21. WAIVERS. A waiver of any failure on Vendor’s part to carry out any conditions, term or part of this order shall not act as a waiver with respect to any recurrence of such failure or with respect to a failure to carry out any other condition, term or part.


22. CAPTIONS. Captions used in this order are for convenience of reference only and shall not be deemed a part of the order.


23. ENTIRE AGREEMENT; MODIFICATIONS. This order sets forth the entire agreement between the parties hereto with respect to the subject matter and supersedes all communications, representations or agreements, whether oral or written.

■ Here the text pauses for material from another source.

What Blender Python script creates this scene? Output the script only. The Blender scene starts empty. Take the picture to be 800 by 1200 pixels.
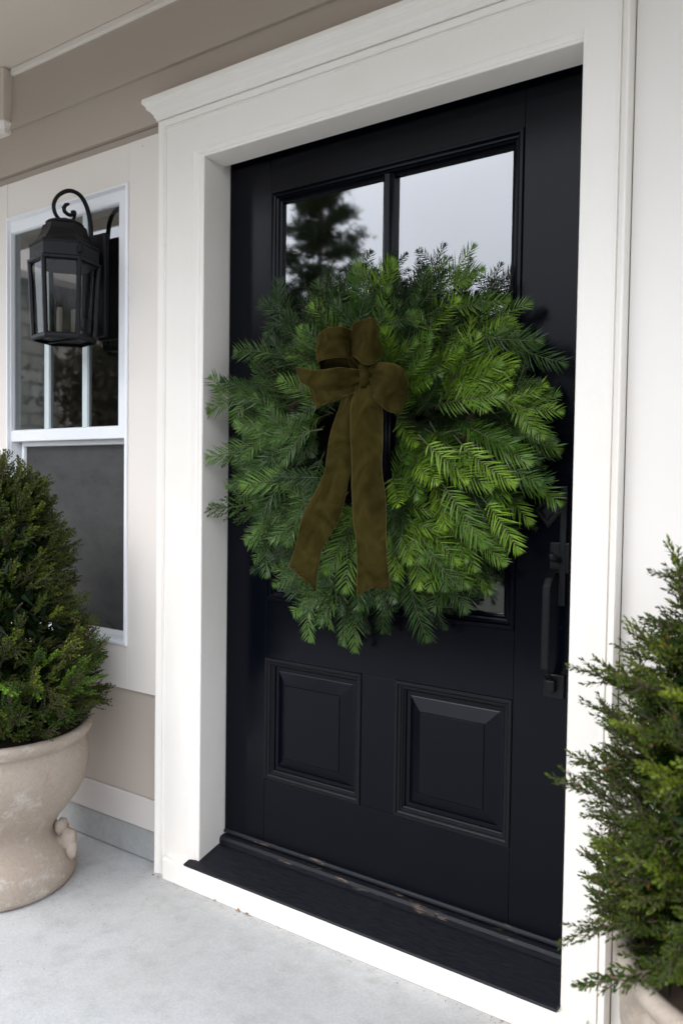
import bpy, bmesh, math, random
from mathutils import Vector, Matrix, Euler, noise
random.seed(7)
R_ = math.radians
C = bpy.context.scene.collection
S = bpy.context.scene

# ------------------------------------------------------------------ camera
CAM = Vector((1.6428, -1.792, 1.0731)); F = 930.62
yaw, pit, rol = R_(34.2935), R_(-2.0233), R_(.7942)
fw = Vector((-math.sin(yaw)*math.cos(pit), math.cos(yaw)*math.cos(pit), math.sin(pit)))
rt0 = Vector((math.cos(yaw), math.sin(yaw), 0)); up0 = rt0.cross(fw)
RT = rt0*math.cos(rol) + up0*math.sin(rol); UP = -rt0*math.sin(rol) + up0*math.cos(rol)
cam = bpy.data.cameras.new('camera'); co = bpy.data.objects.new('camera', cam); C.objects.link(co)
M = Matrix((( RT.x, UP.x, -fw.x, CAM.x), (RT.y, UP.y, -fw.y, CAM.y), (RT.z, UP.z, -fw.z, CAM.z), (0, 0, 0, 1)))
co.matrix_world = M
cam.sensor_fit = 'VERTICAL'; cam.sensor_height = 36; cam.sensor_width = 24; cam.lens = F/1200*36
cam.clip_start = .05; cam.clip_end = 2000
cam.dof.use_dof = True; cam.dof.focus_distance = 2.02; cam.dof.aperture_fstop = 3.2
S.camera = co

def at(u, v, Y):          # a point of the photograph carried to the vertical plane y = Y
    d = fw + RT*((u-400)/F) - UP*((v-600)/F)
    return CAM + d*((Y-CAM.y)/d.y)
def atX(u, v, X):
    d = fw + RT*((u-400)/F) - UP*((v-600)/F)
    return CAM + d*((X-CAM.x)/d.x)

# ------------------------------------------------------------------ light
SUN_EL, SUN_AZ = 43, 206
w = bpy.data.worlds.new('World'); S.world = w; w.use_nodes = True
nt = w.node_tree; nt.nodes.clear()
def N(nt, t, **k):
    n = nt.nodes.new(t)
    for a, b in k.items(): setattr(n, a, b)
    return n
out = N(nt, 'ShaderNodeOutputWorld'); bg = N(nt, 'ShaderNodeBackground'); sky = N(nt, 'ShaderNodeTexSky')
sky.sky_type = 'NISHITA'; sky.sun_disc = False; sky.sun_elevation = R_(SUN_EL); sky.sun_rotation = R_(SUN_AZ)
sky.air_density = 1.0; sky.dust_density = 4.0; sky.ozone_density = 1.0
# high overcast: the clear sky's colour is mostly washed out by an even veil of cloud
hs = N(nt, 'ShaderNodeHueSaturation'); hs.inputs['Saturation'].default_value = .22
mx = N(nt, 'ShaderNodeMix', data_type='RGBA'); mx.inputs[0].default_value = .72
mx.inputs[7].default_value = (21.2, 22.8, 26.0, 1)
tc = N(nt, 'ShaderNodeTexCoord'); cn = N(nt, 'ShaderNodeTexNoise'); cn.inputs['Scale'].default_value = 2.2; cn.inputs['Detail'].default_value = 5
cr = N(nt, 'ShaderNodeMapRange'); cr.inputs[1].default_value = .3; cr.inputs[2].default_value = .7; cr.inputs[3].default_value = .88; cr.inputs[4].default_value = 1.12
ml = N(nt, 'ShaderNodeMix', data_type='RGBA', blend_type='MULTIPLY'); ml.inputs[0].default_value = 1
L = nt.links.new
L(tc.outputs['Generated'], cn.inputs['Vector']); L(cn.outputs['Fac'], cr.inputs[0])
L(sky.outputs[0], hs.inputs['Color']); L(hs.outputs[0], mx.inputs[6]); L(mx.outputs[2], ml.inputs[6]); L(cr.outputs[0], ml.inputs[7])
# an overcast sky is brighter overhead than at the horizon
sx = N(nt, 'ShaderNodeSeparateXYZ'); L(tc.outputs['Generated'], sx.inputs[0]); gr = N(nt, 'ShaderNodeMapRange'); L(sx.outputs[2], gr.inputs[0])
gr.inputs[1].default_value = 0; gr.inputs[2].default_value = 1; gr.inputs[3].default_value = .72; gr.inputs[4].default_value = 1.5
m3 = N(nt, 'ShaderNodeMix', data_type='RGBA', blend_type='MULTIPLY'); m3.inputs[0].default_value = 1; L(ml.outputs[2], m3.inputs[6]); L(gr.outputs[0], m3.inputs[7])
L(m3.outputs[2], bg.inputs[0]); bg.inputs[1].default_value = .15; L(bg.outputs[0], out.inputs[0])
sl = bpy.data.lights.new('sun', 'SUN'); sl.energy = 1.1; sl.angle = R_(26); sl.color = (1, .965, .92)
so = bpy.data.objects.new('sun', sl); C.objects.link(so)
sd = Vector((math.sin(R_(SUN_AZ))*math.cos(R_(SUN_EL)), math.cos(R_(SUN_AZ))*math.cos(R_(SUN_EL)), math.sin(R_(SUN_EL))))
so.rotation_euler = sd.to_track_quat('Z', 'Y').to_euler(); so.location = (0, -8, 9)
S.view_settings.view_transform = 'Standard'; S.view_settings.look = 'None'; S.view_settings.gamma = 1
S.view_settings.exposure = .03
try: S.cycles.max_bounces = 8; S.cycles.transparent_max_bounces = 16
except Exception: pass

# ------------------------------------------------------------------ materials
def mat(name):
    m = bpy.data.materials.new(name); m.use_nodes = True; m.node_tree.nodes.clear(); return m, m.node_tree
def ramp(nt, fac, stops):
    r = N(nt, 'ShaderNodeValToRGB'); e = r.color_ramp.elements
    while len(e) < len(stops): e.new(.5)
    for i, (p, c) in enumerate(stops): e[i].position = p; e[i].color = (*c, 1) if len(c) == 3 else c
    nt.links.new(fac, r.inputs[0]); return r.outputs[0]
def noise_(nt, scale, detail=4, vec=None, rough=.55, dist=0):
    n = N(nt, 'ShaderNodeTexNoise'); n.inputs['Scale'].default_value = scale; n.inputs['Detail'].default_value = detail
    n.inputs['Roughness'].default_value = rough; n.inputs['Distortion'].default_value = dist
    if vec: nt.links.new(vec, n.inputs['Vector'])
    return n.outputs['Fac']
def pos(nt, scale=(1, 1, 1)):
    g = N(nt, 'ShaderNodeTexCoord'); m = N(nt, 'ShaderNodeMapping'); m.inputs['Scale'].default_value = scale
    nt.links.new(g.outputs['Object'], m.inputs['Vector']); return m.outputs[0]
def mixc(nt, fac, a, b, mode='MIX'):
    m = N(nt, 'ShaderNodeMix', data_type='RGBA', blend_type=mode)
    for i, x in ((0, fac), (6, a), (7, b)):
        if hasattr(x, 'is_output'): nt.links.new(x, m.inputs[i])
        elif i == 0: m.inputs[0].default_value = x
        else: m.inputs[i].default_value = (*x, 1)
    return m.outputs[2]
def bump(nt, h, strength, dist=.001, normal=None):
    b = N(nt, 'ShaderNodeBump'); b.inputs['Strength'].default_value = strength; b.inputs['Distance'].default_value = dist
    nt.links.new(h, b.inputs['Height'])
    if normal: nt.links.new(normal, b.inputs['Normal'])
    return b.outputs[0]
def finish(m, nt, col, rough=.5, normal=None, **k):
    p = N(nt, 'ShaderNodeBsdfPrincipled'); o = N(nt, 'ShaderNodeOutputMaterial')
    if hasattr(col, 'is_output'): nt.links.new(col, p.inputs['Base Color'])
    else: p.inputs['Base Color'].default_value = (*col, 1)
    if hasattr(rough, 'is_output'): nt.links.new(rough, p.inputs['Roughness'])
    else: p.inputs['Roughness'].default_value = rough
    if normal: nt.links.new(normal, p.inputs['Normal'])
    for a, b in k.items(): p.inputs[a.replace('_', ' ')].default_value = b
    nt.links.new(p.outputs[0], o.inputs[0]); return m, p, o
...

No agreement or understanding varying or extending the provisions of this order and no consent or waiver relating hereto will be binding on Purchaser unless in writing and signed by an officer, Purchasing Manager, Purchasing Agent or other duly authorized representative of Purchaser.


24. APPLICABLE LAW. This order shall be governed by and construed according to the laws of the State of Connecticut, and the parties hereto hereby submit to the jurisdiction of the courts of said state.


25. Insurance.  Throughout the term of this agreement Vendor will maintain in effect general liability insurance, and product liability insurance with limits and deductibles which are customary in the industry and which are adequate to protect against all losses arising as a result of any defects in material, workmanship or design, but with limits of no less than $5 million per occurrence/aggregate, all such insurance to name Buyer as an additional insured and to contain a waiver of subrogation in favor of Buyer, and a 30-day notice of cancellation provision.  Upon written request, Vendor will furnish Buyer with an up-to-date copy of Vendor’s certificate of insurance evidencing the aforementioned coverage amounts.